Approaching noon, I had a hankering for shrimp tempura sushi and some dumplings. At a local takeout, my bill came to $15.01. After I handed the man $20, he began counting out 99 cents to hand me along with four $1 bills. While there was a tip jar, there was not the penny container to which we've grown accustomed at checkout. I protested the prospect of putting all that change in my pocket. The cashier told me he was only following policy. Luckily, a female stranger behind me handed me a penny.
I walked away with sushi and dumplings in one hand, and a $5 bill in the other, now ready to climb aboard the campaign to "retire" the penny. Soon thereafter, I shared my experience with the "campaign manager," Massachusetts Institute of Technology physics Prof. Jeff Gore, who would like to see Congress phase out this coin.
"The penny is not useful," Gore told me. "It no longer allows you to purchase anything, yet it slows down these cash transactions, and it's just painful for me when I buy something, 95 cents plus tax, that's $1.01 or $1.02. I think I'm going to get all this change back, it's slowing down the line, and this is what originally motivated me to start thinking about why we should be retiring the penny."
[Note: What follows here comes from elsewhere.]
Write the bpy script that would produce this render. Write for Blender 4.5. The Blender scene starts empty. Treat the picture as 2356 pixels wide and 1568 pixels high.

Last I checked, there had been more than 182,000 visits to Gore's website, www.retirethepenny.org, where he has assembled information about his quest to make the penny go the way of the halfpenny. According to Gore, for the last eight years the U.S. Mint has been losing money by making pennies. He said it actually costs nearly 2 cents to make the 1 cent that few wish to use in transactions.
Lack of convenience is another consideration.
"There was a study done by Walgreens and the National Association of Convenience Stores, where they found that roughly two seconds are wasted in every cash transaction just as a result of handling pennies," Gore said. "In principle, you think, 'Oh, pennies should be fast,' but at some rate we're all searching for the pennies in our pocket because we don't want to end up getting 99 cents back in change. …
"It adds up. Each of us is wasting an hour or two every year handling pennies, and if you put any reasonable value to your time, then this comes out to being something like $2 billion per year that the economy wastes just handling these pennies."
If Gore gets his way, my lunch bill would have been rounded to the nearest 5-cent increment. The sushi and dumplings that totaled $15.01 would have cost $15. A bill for $15.03 would round up to $15.05. If sales tax applies, the rounding would take place after it has been added.